EXERCISE INSTRUCTIONS:
Extract the complete data exactly as given.

***** SUPPLIED DATA

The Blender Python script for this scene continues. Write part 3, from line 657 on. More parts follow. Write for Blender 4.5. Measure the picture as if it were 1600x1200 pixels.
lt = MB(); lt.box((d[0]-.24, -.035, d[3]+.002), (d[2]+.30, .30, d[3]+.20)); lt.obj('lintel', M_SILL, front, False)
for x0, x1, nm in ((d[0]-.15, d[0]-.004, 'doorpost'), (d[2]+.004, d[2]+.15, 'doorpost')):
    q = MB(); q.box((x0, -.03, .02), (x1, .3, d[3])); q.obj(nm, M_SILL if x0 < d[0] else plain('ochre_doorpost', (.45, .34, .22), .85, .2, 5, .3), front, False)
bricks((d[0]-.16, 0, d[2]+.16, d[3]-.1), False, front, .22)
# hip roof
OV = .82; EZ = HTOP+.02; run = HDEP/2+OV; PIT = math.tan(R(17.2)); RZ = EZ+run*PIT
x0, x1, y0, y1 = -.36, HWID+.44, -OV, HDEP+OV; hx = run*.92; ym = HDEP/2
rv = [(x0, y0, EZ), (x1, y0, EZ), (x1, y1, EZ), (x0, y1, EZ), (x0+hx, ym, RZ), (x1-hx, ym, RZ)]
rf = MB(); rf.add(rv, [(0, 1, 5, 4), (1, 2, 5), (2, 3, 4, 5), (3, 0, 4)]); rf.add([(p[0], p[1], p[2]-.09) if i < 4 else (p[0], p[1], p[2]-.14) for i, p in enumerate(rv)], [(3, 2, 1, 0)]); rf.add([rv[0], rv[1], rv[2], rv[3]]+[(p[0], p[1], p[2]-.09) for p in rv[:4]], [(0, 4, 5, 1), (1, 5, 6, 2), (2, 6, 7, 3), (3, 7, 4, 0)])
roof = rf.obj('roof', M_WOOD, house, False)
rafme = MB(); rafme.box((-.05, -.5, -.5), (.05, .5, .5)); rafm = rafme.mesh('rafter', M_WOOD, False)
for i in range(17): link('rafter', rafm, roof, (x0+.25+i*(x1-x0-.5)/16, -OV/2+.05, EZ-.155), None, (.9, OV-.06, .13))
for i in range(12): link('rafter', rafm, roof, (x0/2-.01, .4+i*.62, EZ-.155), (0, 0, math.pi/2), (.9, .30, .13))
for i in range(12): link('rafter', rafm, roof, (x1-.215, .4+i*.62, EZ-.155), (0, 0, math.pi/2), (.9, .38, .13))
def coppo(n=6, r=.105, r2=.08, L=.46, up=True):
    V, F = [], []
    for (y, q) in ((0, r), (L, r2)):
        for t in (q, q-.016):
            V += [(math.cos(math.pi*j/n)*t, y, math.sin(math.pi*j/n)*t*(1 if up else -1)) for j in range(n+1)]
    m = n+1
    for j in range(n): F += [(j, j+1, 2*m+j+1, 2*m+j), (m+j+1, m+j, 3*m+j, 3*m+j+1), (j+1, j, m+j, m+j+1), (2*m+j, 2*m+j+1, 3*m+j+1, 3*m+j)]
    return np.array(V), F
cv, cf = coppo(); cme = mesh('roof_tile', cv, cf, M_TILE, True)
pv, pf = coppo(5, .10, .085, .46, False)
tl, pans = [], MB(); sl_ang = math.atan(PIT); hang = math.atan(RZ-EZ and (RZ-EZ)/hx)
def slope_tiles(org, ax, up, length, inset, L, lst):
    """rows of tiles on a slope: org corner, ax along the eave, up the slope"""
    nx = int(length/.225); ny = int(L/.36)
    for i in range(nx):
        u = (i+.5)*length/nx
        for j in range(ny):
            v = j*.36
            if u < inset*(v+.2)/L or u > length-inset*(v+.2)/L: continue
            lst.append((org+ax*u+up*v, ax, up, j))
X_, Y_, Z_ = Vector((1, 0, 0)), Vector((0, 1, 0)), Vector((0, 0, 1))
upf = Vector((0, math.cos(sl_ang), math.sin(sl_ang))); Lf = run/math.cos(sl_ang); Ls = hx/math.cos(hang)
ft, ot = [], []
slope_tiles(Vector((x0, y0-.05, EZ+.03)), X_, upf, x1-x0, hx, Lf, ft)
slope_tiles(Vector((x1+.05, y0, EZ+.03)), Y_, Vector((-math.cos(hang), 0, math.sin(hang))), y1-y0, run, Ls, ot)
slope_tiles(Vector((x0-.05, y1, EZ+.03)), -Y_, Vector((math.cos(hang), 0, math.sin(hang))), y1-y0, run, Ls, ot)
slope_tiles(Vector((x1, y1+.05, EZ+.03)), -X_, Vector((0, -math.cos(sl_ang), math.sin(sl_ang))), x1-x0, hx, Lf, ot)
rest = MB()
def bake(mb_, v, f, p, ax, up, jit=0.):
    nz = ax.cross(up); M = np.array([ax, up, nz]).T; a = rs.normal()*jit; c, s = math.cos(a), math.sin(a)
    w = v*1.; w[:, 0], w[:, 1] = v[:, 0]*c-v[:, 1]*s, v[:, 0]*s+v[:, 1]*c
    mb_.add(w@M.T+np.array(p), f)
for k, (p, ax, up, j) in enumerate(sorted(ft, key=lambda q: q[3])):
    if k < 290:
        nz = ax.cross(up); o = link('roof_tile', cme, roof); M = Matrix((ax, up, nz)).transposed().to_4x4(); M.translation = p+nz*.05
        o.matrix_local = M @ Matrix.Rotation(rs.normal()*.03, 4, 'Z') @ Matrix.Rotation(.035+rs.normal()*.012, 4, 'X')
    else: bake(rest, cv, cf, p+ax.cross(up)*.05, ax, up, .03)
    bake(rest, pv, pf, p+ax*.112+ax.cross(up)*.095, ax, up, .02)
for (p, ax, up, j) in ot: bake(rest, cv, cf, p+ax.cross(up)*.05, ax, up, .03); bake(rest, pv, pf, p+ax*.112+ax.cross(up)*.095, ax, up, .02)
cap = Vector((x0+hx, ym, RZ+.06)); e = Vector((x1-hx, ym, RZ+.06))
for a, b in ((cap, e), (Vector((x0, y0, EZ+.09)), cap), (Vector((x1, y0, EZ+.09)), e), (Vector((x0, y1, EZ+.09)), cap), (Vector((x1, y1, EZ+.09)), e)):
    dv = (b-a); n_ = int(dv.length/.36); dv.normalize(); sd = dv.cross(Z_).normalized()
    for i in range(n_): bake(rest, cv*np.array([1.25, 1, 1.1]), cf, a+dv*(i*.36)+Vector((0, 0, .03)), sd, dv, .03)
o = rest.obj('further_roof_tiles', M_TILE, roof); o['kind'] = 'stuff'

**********

FULL SOLUTION:
The Blender Python script for this scene continues. Write part 3, from line 657 on. More parts follow. Write for Blender 4.5. Measure the picture as if it were 1600x1200 pixels.
lt = MB(); lt.box((d[0]-.24, -.035, d[3]+.002), (d[2]+.30, .30, d[3]+.20)); lt.obj('lintel', M_SILL, front, False)
for x0, x1, nm in ((d[0]-.15, d[0]-.004, 'doorpost'), (d[2]+.004, d[2]+.15, 'doorpost')):
    q = MB(); q.box((x0, -.03, .02), (x1, .3, d[3])); q.obj(nm, M_SILL if x0 < d[0] else plain('ochre_doorpost', (.45, .34, .22), .85, .2, 5, .3), front, False)
bricks((d[0]-.16, 0, d[2]+.16, d[3]-.1), False, front, .22)
# hip roof
OV = .82; EZ = HTOP+.02; run = HDEP/2+OV; PIT = math.tan(R(17.2)); RZ = EZ+run*PIT
x0, x1, y0, y1 = -.36, HWID+.44, -OV, HDEP+OV; hx = run*.92; ym = HDEP/2
rv = [(x0, y0, EZ), (x1, y0, EZ), (x1, y1, EZ), (x0, y1, EZ), (x0+hx, ym, RZ), (x1-hx, ym, RZ)]
rf = MB(); rf.add(rv, [(0, 1, 5, 4), (1, 2, 5), (2, 3, 4, 5), (3, 0, 4)]); rf.add([(p[0], p[1], p[2]-.09) if i < 4 else (p[0], p[1], p[2]-.14) for i, p in enumerate(rv)], [(3, 2, 1, 0)]); rf.add([rv[0], rv[1], rv[2], rv[3]]+[(p[0], p[1], p[2]-.09) for p in rv[:4]], [(0, 4, 5, 1), (1, 5, 6, 2), (2, 6, 7, 3), (3, 7, 4, 0)])
roof = rf.obj('roof', M_WOOD, house, False)
rafme = MB(); rafme.box((-.05, -.5, -.5), (.05, .5, .5)); rafm = rafme.mesh('rafter', M_WOOD, False)
for i in range(17): link('rafter', rafm, roof, (x0+.25+i*(x1-x0-.5)/16, -OV/2+.05, EZ-.155), None, (.9, OV-.06, .13))
for i in range(12): link('rafter', rafm, roof, (x0/2-.01, .4+i*.62, EZ-.155), (0, 0, math.pi/2), (.9, .30, .13))
for i in range(12): link('rafter', rafm, roof, (x1-.215, .4+i*.62, EZ-.155), (0, 0, math.pi/2), (.9, .38, .13))
def coppo(n=6, r=.105, r2=.08, L=.46, up=True):
    V, F = [], []
    for (y, q) in ((0, r), (L, r2)):
        for t in (q, q-.016):
            V += [(math.cos(math.pi*j/n)*t, y, math.sin(math.pi*j/n)*t*(1 if up else -1)) for j in range(n+1)]
    m = n+1
    for j in range(n): F += [(j, j+1, 2*m+j+1, 2*m+j), (m+j+1, m+j, 3*m+j, 3*m+j+1), (j+1, j, m+j, m+j+1), (2*m+j, 2*m+j+1, 3*m+j+1, 3*m+j)]
    return np.array(V), F
cv, cf = coppo(); cme = mesh('roof_tile', cv, cf, M_TILE, True)
pv, pf = coppo(5, .10, .085, .46, False)
tl, pans = [], MB(); sl_ang = math.atan(PIT); hang = math.atan(RZ-EZ and (RZ-EZ)/hx)
def slope_tiles(org, ax, up, length, inset, L, lst):
    """rows of tiles on a slope: org corner, ax along the eave, up the slope"""
    nx = int(length/.225); ny = int(L/.36)
    for i in range(nx):
        u = (i+.5)*length/nx
        for j in range(ny):
            v = j*.36
            if u < inset*(v+.2)/L or u > length-inset*(v+.2)/L: continue
            lst.append((org+ax*u+up*v, ax, up, j))
X_, Y_, Z_ = Vector((1, 0, 0)), Vector((0, 1, 0)), Vector((0, 0, 1))
upf = Vector((0, math.cos(sl_ang), math.sin(sl_ang))); Lf = run/math.cos(sl_ang); Ls = hx/math.cos(hang)
ft, ot = [], []
slope_tiles(Vector((x0, y0-.05, EZ+.03)), X_, upf, x1-x0, hx, Lf, ft)
slope_tiles(Vector((x1+.05, y0, EZ+.03)), Y_, Vector((-math.cos(hang), 0, math.sin(hang))), y1-y0, run, Ls, ot)
slope_tiles(Vector((x0-.05, y1, EZ+.03)), -Y_, Vector((math.cos(hang), 0, math.sin(hang))), y1-y0, run, Ls, ot)
slope_tiles(Vector((x1, y1+.05, EZ+.03)), -X_, Vector((0, -math.cos(sl_ang), math.sin(sl_ang))), x1-x0, hx, Lf, ot)
rest = MB()
def bake(mb_, v, f, p, ax, up, jit=0.):
    nz = ax.cross(up); M = np.array([ax, up, nz]).T; a = rs.normal()*jit; c, s = math.cos(a), math.sin(a)
    w = v*1.; w[:, 0], w[:, 1] = v[:, 0]*c-v[:, 1]*s, v[:, 0]*s+v[:, 1]*c
    mb_.add(w@M.T+np.array(p), f)
for k, (p, ax, up, j) in enumerate(sorted(ft, key=lambda q: q[3])):
    if k < 290:
        nz = ax.cross(up); o = link('roof_tile', cme, roof); M = Matrix((ax, up, nz)).transposed().to_4x4(); M.translation = p+nz*.05
        o.matrix_local = M @ Matrix.Rotation(rs.normal()*.03, 4, 'Z') @ Matrix.Rotation(.035+rs.normal()*.012, 4, 'X')
    else: bake(rest, cv, cf, p+ax.cross(up)*.05, ax, up, .03)
    bake(rest, pv, pf, p+ax*.112+ax.cross(up)*.095, ax, up, .02)
for (p, ax, up, j) in ot: bake(rest, cv, cf, p+ax.cross(up)*.05, ax, up, .03); bake(rest, pv, pf, p+ax*.112+ax.cross(up)*.095, ax, up, .02)
cap = Vector((x0+hx, ym, RZ+.06)); e = Vector((x1-hx, ym, RZ+.06))
for a, b in ((cap, e), (Vector((x0, y0, EZ+.09)), cap), (Vector((x1, y0, EZ+.09)), e), (Vector((x0, y1, EZ+.09)), cap), (Vector((x1, y1, EZ+.09)), e)):
    dv = (b-a); n_ = int(dv.length/.36); dv.normalize(); sd = dv.cross(Z_).normalized()
    for i in range(n_): bake(rest, cv*np.array([1.25, 1, 1.1]), cf, a+dv*(i*.36)+Vector((0, 0, .03)), sd, dv, .03)
o = rest.obj('further_roof_tiles', M_TILE, roof); o['kind'] = 'stuff'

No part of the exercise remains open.